Maybe the cap flexibility does allow them to sign a player they might not otherwise - though there's ALWAYS things that can be done to find cap space if there's a guy they want... so I don't see that changing dramatically.
Maybe they don't have to cut guys who are deemed salary cap liabilities - but those are usually role players anyway
Obviously it's not a hinderance to the Patriots to be without a cap - my concern is that it benefits other teams MORE than it does the Pats - especially those that have a history of spending UNWISELY as there's no longer the same negative impact to those teams
I think there is one major way an uncapped system helps the PAts and other elite teams that draft well. I need to explain as an example for it to make sense.
If you have a capped league, essentially all of the talent is spread out among 32 teams. The cost of the talent on each team is virtually the same.

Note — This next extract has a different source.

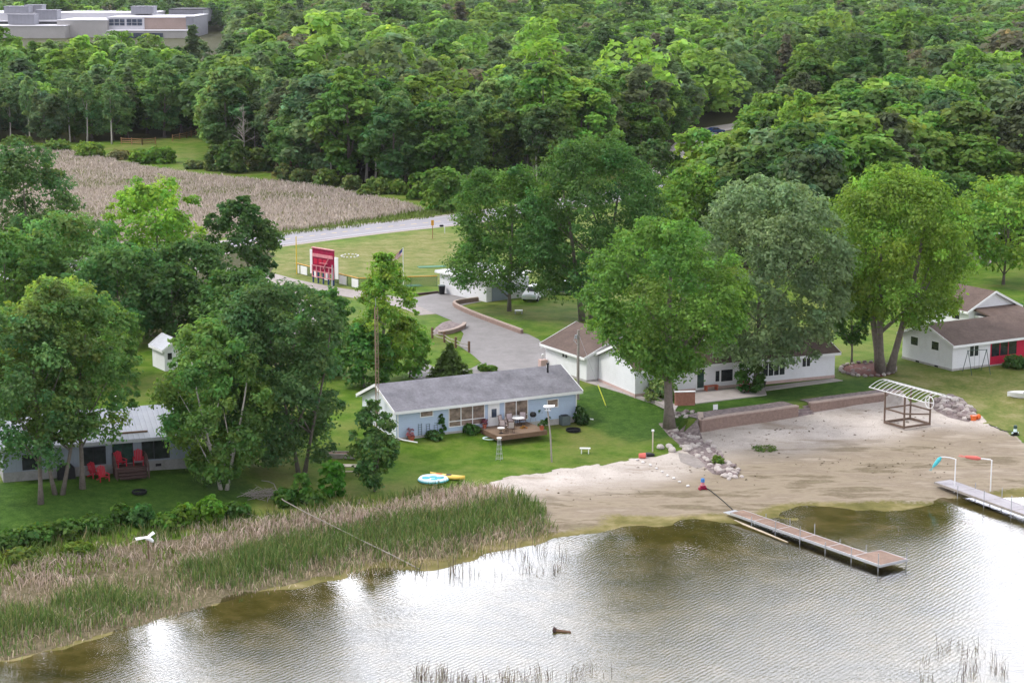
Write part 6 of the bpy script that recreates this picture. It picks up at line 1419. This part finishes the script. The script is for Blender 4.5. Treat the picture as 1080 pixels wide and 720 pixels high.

However the value of the talent is very different.
If you took the entire league and tore up all of the contracts, then, under the exact same cap, every player signed as a free agent, and then looked back at the roster before you made everyone a free agent, you would find some teams had 150,000,000 of value on their 100,000,000 cap and others had 50,000,000.
What this causes is that you cannot keep good teams together as their players contracts mature (especially the rookie deals) under a hard cap. Without a cap, it would be easier for good teams to keep players, because under the current rules, the best teams are underpaying their players as a whole, so when they become free agents, you simply couldnt afford all of them.